The authors’ argument is that the various reform agendas and “solutions” only tinker with these fundamental weaknesses. What is needed is neither more testing (“the latest panic-driven fad”); nor more homework (which often just widens the already yawning gap between the affluent and the poor); nor “teacher-proof” curricula (a revealing phrase, as they rightly say); nor more choice (vouchers and charter schools and “schools for profit” are at best, they claim, leaky life rafts for parents desperate to get out of the system); nor incentives for recruitment; nor even smaller classes, unless teachers transform their teaching to take advantage of reduced class numbers.

The key, they say, is transformation; not just of teaching, but of the teaching profession. And what form will this transformation take? This is where UK readers get another surprise, because although they don’t say so, Troen and Boles want to see some of the developments that have been happening over here: a tighter specification of teaching standards and initial qualifications, school-linked teacher training, statutory induction and mentoring, performance management with clear promotion ladders, an entitlement to professional conditions and professional development. How convincing you find their arguments to be depends on how far you think that the measures described have transformed our own educational systems.

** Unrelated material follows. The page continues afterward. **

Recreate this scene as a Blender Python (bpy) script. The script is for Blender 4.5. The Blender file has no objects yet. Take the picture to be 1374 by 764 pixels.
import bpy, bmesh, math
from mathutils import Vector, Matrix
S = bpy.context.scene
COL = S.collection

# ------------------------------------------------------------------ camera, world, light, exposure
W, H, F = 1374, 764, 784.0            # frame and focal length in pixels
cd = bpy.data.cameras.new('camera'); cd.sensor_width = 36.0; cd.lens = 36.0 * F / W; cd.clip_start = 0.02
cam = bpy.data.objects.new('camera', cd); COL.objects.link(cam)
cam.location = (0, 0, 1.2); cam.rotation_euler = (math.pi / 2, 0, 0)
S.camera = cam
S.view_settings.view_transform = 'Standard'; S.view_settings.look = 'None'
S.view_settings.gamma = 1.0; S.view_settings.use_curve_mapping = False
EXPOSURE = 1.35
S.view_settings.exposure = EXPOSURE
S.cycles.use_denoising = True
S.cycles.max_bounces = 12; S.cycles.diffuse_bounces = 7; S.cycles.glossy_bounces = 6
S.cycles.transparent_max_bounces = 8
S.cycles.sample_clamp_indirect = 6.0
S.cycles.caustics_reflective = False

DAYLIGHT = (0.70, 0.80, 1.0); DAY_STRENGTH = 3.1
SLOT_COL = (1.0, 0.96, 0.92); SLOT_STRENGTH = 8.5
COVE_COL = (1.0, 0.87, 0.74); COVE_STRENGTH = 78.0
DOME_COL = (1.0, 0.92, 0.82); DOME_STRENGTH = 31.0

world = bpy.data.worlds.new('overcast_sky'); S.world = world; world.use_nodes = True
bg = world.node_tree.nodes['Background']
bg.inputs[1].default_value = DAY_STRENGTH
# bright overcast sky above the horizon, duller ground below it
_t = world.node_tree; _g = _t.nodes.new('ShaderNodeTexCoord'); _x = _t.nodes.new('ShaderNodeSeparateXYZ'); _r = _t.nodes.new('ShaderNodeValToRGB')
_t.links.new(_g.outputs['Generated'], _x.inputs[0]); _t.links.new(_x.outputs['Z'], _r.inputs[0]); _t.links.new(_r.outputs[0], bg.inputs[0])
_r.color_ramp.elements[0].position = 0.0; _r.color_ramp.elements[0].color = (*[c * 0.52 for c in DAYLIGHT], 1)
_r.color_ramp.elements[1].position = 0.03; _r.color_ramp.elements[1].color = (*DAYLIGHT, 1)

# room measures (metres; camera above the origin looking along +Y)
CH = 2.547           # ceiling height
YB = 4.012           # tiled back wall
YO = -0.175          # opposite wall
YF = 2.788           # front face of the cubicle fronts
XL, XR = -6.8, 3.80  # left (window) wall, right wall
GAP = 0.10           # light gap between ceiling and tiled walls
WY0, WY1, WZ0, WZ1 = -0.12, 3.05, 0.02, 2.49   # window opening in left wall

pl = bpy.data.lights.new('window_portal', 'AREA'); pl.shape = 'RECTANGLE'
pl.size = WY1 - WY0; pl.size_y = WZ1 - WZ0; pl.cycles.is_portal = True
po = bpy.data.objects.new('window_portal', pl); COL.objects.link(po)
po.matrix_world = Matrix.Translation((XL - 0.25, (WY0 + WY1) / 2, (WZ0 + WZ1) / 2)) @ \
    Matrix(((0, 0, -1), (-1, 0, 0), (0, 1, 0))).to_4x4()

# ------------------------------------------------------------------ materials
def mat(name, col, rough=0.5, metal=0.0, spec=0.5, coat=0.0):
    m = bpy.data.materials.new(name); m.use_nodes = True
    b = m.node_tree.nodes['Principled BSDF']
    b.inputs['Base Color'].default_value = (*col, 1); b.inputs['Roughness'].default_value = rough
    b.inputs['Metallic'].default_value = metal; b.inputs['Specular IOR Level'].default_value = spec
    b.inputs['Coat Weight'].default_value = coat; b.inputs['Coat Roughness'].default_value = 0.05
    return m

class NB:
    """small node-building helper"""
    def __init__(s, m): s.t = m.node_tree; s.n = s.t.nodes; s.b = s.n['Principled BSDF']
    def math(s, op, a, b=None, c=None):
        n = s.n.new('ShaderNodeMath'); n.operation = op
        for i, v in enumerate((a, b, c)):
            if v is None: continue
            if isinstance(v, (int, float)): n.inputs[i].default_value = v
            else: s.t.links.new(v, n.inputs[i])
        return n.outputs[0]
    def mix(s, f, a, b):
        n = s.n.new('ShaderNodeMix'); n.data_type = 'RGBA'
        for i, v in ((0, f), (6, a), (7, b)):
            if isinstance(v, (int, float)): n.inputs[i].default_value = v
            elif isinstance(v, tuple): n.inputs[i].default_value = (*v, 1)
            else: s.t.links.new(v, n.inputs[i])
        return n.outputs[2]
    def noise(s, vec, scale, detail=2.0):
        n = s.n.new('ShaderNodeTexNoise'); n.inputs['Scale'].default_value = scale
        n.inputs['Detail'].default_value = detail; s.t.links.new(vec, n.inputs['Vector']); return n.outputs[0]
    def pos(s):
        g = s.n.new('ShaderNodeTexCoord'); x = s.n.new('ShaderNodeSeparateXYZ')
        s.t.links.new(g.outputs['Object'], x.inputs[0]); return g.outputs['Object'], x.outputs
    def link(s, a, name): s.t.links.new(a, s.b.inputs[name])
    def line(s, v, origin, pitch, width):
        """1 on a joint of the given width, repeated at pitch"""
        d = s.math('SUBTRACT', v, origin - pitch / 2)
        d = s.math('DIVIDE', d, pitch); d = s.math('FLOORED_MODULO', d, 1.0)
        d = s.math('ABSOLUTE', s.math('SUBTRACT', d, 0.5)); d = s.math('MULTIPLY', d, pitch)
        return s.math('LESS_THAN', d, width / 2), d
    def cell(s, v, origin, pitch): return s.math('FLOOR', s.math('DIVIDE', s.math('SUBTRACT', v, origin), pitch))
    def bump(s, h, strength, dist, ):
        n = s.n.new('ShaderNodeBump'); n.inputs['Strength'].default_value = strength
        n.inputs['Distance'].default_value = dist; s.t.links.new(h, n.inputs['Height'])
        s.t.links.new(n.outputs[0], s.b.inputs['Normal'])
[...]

But their case doesn’t end there. The last section of this highly engaging book envisages the sort of elementary (primary) school that could be created, they say, if the dysfunctional trilemma were resolved: a school that is open all year and that is the focus of community needs and services; a school where teachers teach in teams that are professionally resourced and where leadership is shared; “a small school, where the failings of an individual child will never go unnoticed”. It means pooling the resources of several services, but yes, they claim, it really is affordable.

It is a beguiling vision. Seventy years ago Cambridgeshire’s Henry Morris saw something very like it, and created the village colleges. Is it really possible, after all the changes, to recreate them? Or are our teachers and schools doomed to struggle always against unrealistic expectations? Perhaps we needed more, in this book, about the social context of teachers’ work: more about those crippling expectations. Even so, it makes enjoyable and stimulating reading.